SILHOUETTES et PRÉJUGÉS

SILHOUETTES et PRÉJUGÉS

Soirée d’ouverture du colloque

Christine ternaire, Bonne Nouv ‘ailes

Elles s’appelaient Marion, Line, Laetitia, Misère…  Ce soir là, nous en avons tracé les  images grâce à des photos et des coupures de silhouettes de femmes, grâce à des objets choisis pour les représenter  et… à partir de nos préjugés.

 Partir de notre expérience ?

 Car parler des prostituées dans une soirée de colloque traditionnellement vouée à nos expériences de femmes, c’était parler de nos préjugés. C’était dessiner des portraits de femmes que nous côtoyons parfois dans nos quartiers, mais que nous méconnaissons le plus souvent.

 « Je suis une bien mauvaise sujet » disait Madeleine, la prostituée de Denise Boucher (Les fées ont soif). Nous en convenions toutes, lors de cette préparation de colloque. Comment donner corps à ces femmes dont l’expérience est si loin de la nôtre afin de les reconnaître comme nos sœurs ?  Il s’agissait de souligner cet éloignement au moyen de symboles, en dévoilant le nom de la personne choisi et en déclarant ouvertement nos préjugés, nos malaises, notre révolte et notre accueil.

Déroulement de la soirée.

 Les femmes avaient eu, au préalable, à réfléchir sur une prostituée de leur choix qu’elles présenteraient  comme leur sœur.

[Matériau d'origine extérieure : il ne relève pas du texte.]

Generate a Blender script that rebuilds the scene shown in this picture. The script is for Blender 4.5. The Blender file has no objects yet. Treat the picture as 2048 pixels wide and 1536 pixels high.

 Au début de la soirée, chacune a été invitée à choisir un visage (photos de magazines), ainsi qu’un objet symbolique ( menottes, sac à mains, condoms, seringue, boîte de pilules, bouteille de bière…) placés  sur des tables. Sur le mur se découpaient déjà autant de silhouettes sans tête que le nombre de participantes.

 Quand chacune a repris sa place, les présentations commencent.

 À tour de rôle, les participantes se présentent devant l’auditoire en tenant à la main un visage de femme qu’elles vont placer sur le corps de l’une des silhouettes puis déposent l’objet choisi sur une table. Des paroles sobres, remplies d’émotion , des expressions de révolte,  de compassion accompagnent ces gestes.

Émotions et sentiments des femmes.

 Voici quelques expressions recueillies lors de ce partage :

– J’éprouve un profond malaise face à ma sœur parce qu’elle met sa vie en danger, avec insouciance, peut-être par amour de l’argent.  Elle exerce un métier dégradant qui, de ce fait, dégrade l’ensemble des femmes. Elle a une vision négative d’elle-même, vit sa sexualité de façon malheureuse et avilissante. Elle se laisse dominer par des hommes, souvent des hommes violents….  Elle ne fait rien de sa vie, ne fabrique rien de son propre esprit. Elle me rend triste et me fait peur….

 – Je la respecte parce qu’elle est d’un grand courage et qu’elle souffre. Elle exerce souvent son métier pour les autres, souvent pour ses enfants. Malgré tout ça, elle réussit à survivre et cherche le bonheur. Elle sait écouter des histoires malheureuses et souvent d’une grande violence. Elle semble toujours de bonne humeur ! Elle sait séduire ; elle pourrait peut-être m’apprendre…  C’est une personne humaine, une femme comme moi, une fille de Dieu-e comme moi, ma sœur…

 Jeu de miroir

 En guise de préparation à cette soirée, nous avions demandé à deux femmes s’adonnant à la prostitution d’imaginer ce que représente pour elles une femme chrétienne.  Voici ce que nous avons recueilli .

 « Ma sœur s’appelle Marguerite, elle est gentille, mais pognée. L’objet qui la représente le mieux est une Bible. »

« Ma sœur s’appelle Denise. Si je vends mon corps pour de l’argent, elle, elle vend sa  liberté pour une bénédiction. Par contre, elle est bien fine.  L’objet qui la représente le mieux est une chandelle. »

 Que l’on regarde à partir du bateau ou du rivage, la distance est la même….

 Et si nos rêves et nos réconciliations pouvaient faire en sorte que…

 Zora sourit   (chanson de clôture de la soirée) : Des phrases sur les murs

Des regards de travers

Parfois quelques injures

Elle n’en a rien à faire 

Elle distribue ses sourires

Elle en reçoit autant

Zora sourit, effrontément Zora sourit, insolemment.